Scene modeling code data:
## Begin

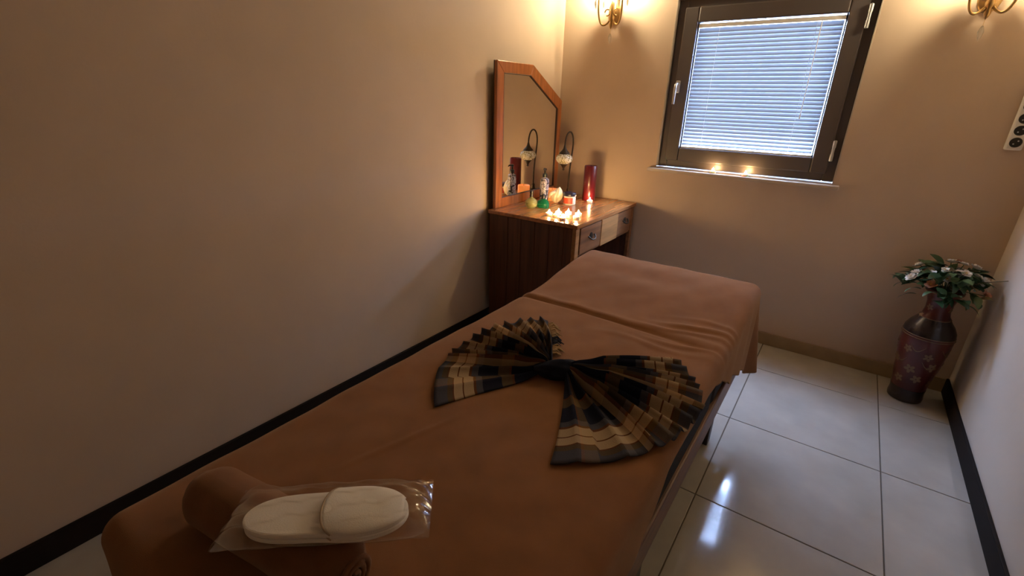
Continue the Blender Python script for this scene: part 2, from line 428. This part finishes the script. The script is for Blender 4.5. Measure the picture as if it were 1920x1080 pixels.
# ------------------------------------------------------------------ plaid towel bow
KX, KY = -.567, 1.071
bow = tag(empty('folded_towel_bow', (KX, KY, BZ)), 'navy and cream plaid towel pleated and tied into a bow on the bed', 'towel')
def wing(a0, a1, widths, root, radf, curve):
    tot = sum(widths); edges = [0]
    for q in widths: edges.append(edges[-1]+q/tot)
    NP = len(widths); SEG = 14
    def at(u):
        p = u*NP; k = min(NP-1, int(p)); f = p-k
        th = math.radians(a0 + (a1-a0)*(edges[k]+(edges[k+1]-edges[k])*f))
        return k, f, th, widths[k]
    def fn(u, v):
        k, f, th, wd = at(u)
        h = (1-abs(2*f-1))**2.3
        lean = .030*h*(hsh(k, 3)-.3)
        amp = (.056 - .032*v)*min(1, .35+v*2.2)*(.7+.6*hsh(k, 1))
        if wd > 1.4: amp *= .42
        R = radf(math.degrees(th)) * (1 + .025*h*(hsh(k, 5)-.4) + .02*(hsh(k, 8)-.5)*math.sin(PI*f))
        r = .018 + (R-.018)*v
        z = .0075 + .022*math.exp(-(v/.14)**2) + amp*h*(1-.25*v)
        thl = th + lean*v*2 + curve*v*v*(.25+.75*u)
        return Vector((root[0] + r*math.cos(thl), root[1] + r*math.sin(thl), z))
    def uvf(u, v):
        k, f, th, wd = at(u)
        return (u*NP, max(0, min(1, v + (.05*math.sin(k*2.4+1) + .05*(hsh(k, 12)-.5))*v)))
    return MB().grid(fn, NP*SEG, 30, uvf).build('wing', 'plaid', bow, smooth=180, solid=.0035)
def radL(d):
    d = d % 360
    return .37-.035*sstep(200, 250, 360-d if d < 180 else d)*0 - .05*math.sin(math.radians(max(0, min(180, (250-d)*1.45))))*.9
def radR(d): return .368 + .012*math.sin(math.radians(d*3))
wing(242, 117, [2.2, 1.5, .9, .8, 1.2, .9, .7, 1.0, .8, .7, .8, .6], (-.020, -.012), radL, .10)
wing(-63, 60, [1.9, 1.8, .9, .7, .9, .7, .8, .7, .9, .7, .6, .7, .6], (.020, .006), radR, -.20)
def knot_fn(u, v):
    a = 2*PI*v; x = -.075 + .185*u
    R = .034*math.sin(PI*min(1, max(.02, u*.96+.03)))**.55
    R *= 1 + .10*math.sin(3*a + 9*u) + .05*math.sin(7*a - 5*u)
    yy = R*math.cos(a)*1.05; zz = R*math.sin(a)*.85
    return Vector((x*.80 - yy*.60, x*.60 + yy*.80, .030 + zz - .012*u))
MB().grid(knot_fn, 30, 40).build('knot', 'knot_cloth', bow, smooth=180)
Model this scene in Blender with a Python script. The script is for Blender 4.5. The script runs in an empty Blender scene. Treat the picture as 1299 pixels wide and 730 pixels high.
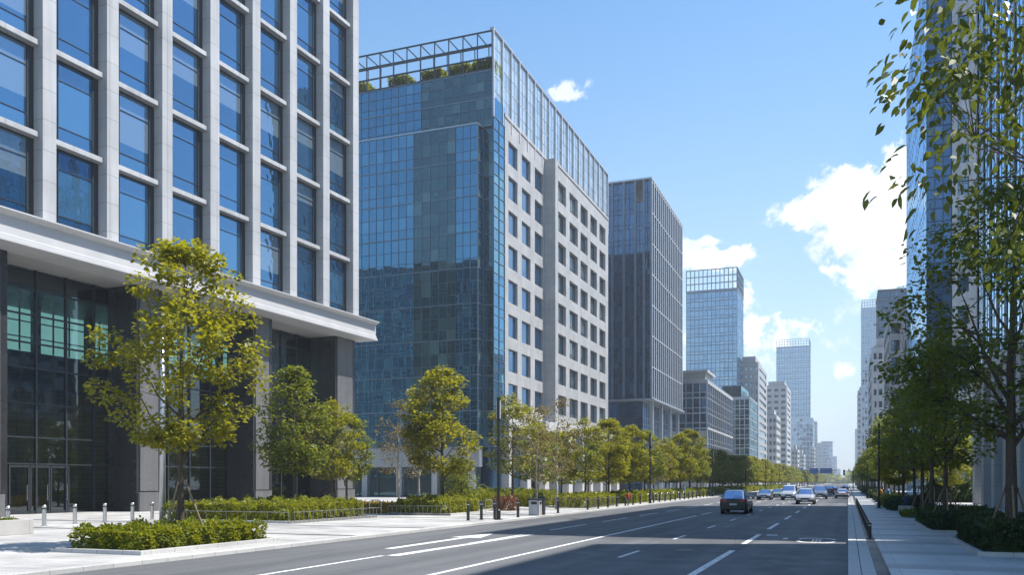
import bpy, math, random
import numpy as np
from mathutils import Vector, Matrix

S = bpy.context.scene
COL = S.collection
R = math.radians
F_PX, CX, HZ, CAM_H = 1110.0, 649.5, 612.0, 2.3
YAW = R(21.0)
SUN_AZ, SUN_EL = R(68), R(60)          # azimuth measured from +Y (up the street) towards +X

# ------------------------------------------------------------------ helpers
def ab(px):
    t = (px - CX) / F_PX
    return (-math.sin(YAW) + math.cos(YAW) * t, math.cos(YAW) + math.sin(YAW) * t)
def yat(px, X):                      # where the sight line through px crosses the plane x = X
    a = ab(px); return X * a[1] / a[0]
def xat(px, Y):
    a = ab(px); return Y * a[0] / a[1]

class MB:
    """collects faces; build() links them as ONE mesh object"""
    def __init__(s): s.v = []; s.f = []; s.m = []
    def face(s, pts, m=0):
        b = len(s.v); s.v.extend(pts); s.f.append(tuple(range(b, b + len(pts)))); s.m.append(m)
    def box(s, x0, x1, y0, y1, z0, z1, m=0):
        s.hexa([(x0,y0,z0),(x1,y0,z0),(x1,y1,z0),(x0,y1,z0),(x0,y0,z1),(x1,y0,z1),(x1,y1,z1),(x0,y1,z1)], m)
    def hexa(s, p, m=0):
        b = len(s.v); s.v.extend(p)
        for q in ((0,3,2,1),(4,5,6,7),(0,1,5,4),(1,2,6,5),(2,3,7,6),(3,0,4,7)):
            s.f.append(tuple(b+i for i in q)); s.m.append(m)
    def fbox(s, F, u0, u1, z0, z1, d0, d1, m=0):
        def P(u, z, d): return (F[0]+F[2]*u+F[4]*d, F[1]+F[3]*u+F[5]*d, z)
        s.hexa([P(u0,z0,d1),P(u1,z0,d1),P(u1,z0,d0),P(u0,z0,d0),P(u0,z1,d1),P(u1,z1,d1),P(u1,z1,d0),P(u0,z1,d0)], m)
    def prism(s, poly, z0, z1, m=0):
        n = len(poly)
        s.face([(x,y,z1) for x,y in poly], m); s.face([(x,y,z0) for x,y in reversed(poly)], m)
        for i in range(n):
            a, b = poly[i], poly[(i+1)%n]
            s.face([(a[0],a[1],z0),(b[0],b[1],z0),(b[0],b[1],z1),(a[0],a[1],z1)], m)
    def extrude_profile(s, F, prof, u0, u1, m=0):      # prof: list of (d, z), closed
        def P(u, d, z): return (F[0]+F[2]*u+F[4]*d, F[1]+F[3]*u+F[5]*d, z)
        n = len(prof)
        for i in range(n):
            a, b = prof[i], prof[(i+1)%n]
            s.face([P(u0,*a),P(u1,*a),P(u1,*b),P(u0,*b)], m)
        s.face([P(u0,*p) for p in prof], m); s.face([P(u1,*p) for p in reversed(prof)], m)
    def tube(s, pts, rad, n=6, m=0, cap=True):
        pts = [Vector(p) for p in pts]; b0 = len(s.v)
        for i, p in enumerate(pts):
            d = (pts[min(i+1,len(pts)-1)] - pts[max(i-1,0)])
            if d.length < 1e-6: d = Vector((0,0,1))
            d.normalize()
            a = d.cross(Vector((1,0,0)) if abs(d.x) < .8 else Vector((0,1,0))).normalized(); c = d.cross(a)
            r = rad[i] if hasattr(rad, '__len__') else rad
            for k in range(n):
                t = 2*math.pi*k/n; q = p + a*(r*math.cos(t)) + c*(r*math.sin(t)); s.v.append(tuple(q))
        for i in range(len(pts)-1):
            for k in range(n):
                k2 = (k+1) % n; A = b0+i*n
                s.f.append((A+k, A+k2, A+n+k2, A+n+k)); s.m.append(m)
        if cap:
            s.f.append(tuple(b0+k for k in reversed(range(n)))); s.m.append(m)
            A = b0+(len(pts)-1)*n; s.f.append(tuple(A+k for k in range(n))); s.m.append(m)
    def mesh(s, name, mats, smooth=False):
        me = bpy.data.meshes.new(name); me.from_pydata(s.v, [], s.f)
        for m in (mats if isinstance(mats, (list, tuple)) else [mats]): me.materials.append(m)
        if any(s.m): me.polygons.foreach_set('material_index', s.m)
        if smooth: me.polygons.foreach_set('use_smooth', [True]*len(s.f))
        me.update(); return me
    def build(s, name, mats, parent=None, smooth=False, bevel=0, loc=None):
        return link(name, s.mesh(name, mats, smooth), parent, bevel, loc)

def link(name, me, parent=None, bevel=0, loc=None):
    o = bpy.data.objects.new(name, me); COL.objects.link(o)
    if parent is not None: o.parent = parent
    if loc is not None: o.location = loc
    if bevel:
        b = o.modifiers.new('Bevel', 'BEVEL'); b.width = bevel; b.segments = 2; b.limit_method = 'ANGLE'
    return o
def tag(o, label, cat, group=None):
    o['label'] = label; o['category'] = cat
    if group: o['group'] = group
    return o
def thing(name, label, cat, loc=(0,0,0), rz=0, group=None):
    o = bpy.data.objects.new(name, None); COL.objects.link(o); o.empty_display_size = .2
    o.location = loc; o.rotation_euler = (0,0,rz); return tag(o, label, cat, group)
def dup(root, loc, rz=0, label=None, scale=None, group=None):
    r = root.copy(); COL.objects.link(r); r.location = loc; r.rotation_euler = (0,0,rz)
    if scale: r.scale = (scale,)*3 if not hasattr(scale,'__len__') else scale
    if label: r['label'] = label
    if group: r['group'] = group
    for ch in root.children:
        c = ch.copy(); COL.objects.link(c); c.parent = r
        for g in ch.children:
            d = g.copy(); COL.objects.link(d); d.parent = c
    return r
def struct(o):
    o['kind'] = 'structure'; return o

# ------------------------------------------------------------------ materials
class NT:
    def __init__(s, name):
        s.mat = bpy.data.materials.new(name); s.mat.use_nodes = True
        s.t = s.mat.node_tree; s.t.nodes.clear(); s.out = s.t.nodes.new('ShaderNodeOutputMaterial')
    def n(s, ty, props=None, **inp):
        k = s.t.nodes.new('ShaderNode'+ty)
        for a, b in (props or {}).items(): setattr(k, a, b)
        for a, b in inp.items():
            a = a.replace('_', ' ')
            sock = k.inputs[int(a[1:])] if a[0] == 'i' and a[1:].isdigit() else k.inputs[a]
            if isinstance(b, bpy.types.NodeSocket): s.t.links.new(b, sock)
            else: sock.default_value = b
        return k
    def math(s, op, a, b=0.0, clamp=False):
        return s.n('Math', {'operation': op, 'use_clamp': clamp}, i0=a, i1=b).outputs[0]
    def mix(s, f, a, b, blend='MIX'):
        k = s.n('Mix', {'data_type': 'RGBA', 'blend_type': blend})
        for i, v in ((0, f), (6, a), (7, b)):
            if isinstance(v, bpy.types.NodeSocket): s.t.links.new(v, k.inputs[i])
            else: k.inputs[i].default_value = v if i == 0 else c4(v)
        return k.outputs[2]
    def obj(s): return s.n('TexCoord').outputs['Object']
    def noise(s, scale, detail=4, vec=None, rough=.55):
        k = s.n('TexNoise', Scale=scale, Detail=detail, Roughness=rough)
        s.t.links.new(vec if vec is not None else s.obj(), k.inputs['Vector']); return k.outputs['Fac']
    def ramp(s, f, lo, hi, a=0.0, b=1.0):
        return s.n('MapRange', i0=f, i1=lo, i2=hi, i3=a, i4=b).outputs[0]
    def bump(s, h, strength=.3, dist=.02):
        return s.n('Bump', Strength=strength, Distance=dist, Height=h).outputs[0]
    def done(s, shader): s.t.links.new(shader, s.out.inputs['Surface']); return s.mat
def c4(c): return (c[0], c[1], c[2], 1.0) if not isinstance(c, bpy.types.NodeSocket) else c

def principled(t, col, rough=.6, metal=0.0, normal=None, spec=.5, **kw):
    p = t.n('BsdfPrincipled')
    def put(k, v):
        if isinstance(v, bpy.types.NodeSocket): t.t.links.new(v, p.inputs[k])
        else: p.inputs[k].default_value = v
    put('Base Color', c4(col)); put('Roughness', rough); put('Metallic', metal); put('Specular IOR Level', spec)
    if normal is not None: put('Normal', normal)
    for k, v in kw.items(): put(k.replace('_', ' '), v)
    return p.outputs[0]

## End

Your task →
Beginning at the line above that contains "Model this scene", repeat each line exactly through the one that contains "from mathutils import Vector, Matrix", and leave out the pictures.

Complete response →
Model this scene in Blender with a Python script. The script is for Blender 4.5. The script runs in an empty Blender scene. Treat the picture as 1299 pixels wide and 730 pixels high.
import bpy, math, random
import numpy as np
from mathutils import Vector, Matrix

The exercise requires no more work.